Lina Yang and Yuguo Li
Year:
2010
Bibliographic info:
The International Journal of Ventilation, Vol. 9 N°3, December 2010

There is a need to improve the accuracy of infrared thermography for measuring the temperature distribution of building exterior surfaces. Thermography is useful for building ventilation and thermal analysis, as well as understanding city ventilation and the urban heat island phenomenon. The key in correcting infrared images is to quantify accurately the reflected infrared contribution of surrounding surfaces as well as that of the atmosphere. Two new methods are proposed here for correcting measured temperature distribution of building exterior surfaces by infrared thermography. The first is a simplified version of the aluminium mirror method first developed by Datcu et al (2005). The second is a temperature-based method using the measured surface temperatures at one or more points on the same surface. We present two series of specially designed experiments to evaluate the two proposed methods and two other commonly used/default methods.
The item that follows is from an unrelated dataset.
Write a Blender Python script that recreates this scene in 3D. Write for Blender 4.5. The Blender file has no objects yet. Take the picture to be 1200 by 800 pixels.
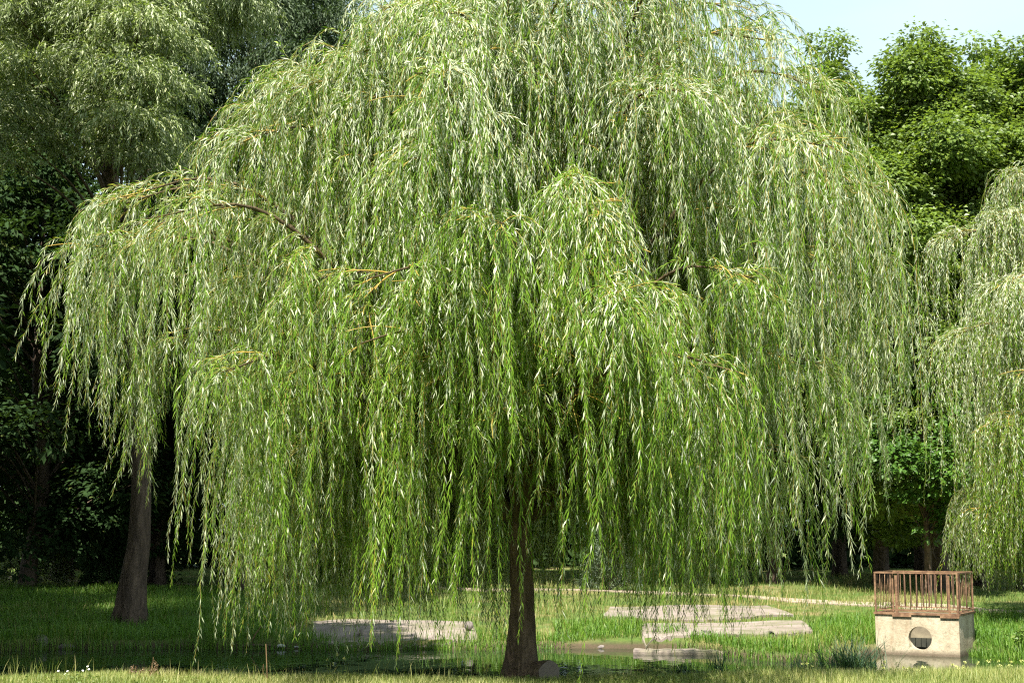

The temperature-based method can be used effectively to correct the infrared thermography results for measured surfaces with both specular and diffuse reflection, while the aluminium mirror method can only be used for surfaces with diffuse reflection. A good agreement was observed between the corrected infrared thermography results using the temperature-based method and thermocouple measurements with a mean error ranging between 0.07-0.36oC for concrete surfaces, 0.05-0.11oC for glazing surfaces and 0.17-0.41oC for tile surfaces. The centre location of the target surface can be used as an ideal sampling point for correcting the entire measured surface. The proposed new methods were further verified on a real building external surface. The method is also applicable to measurement of indoor surfaces.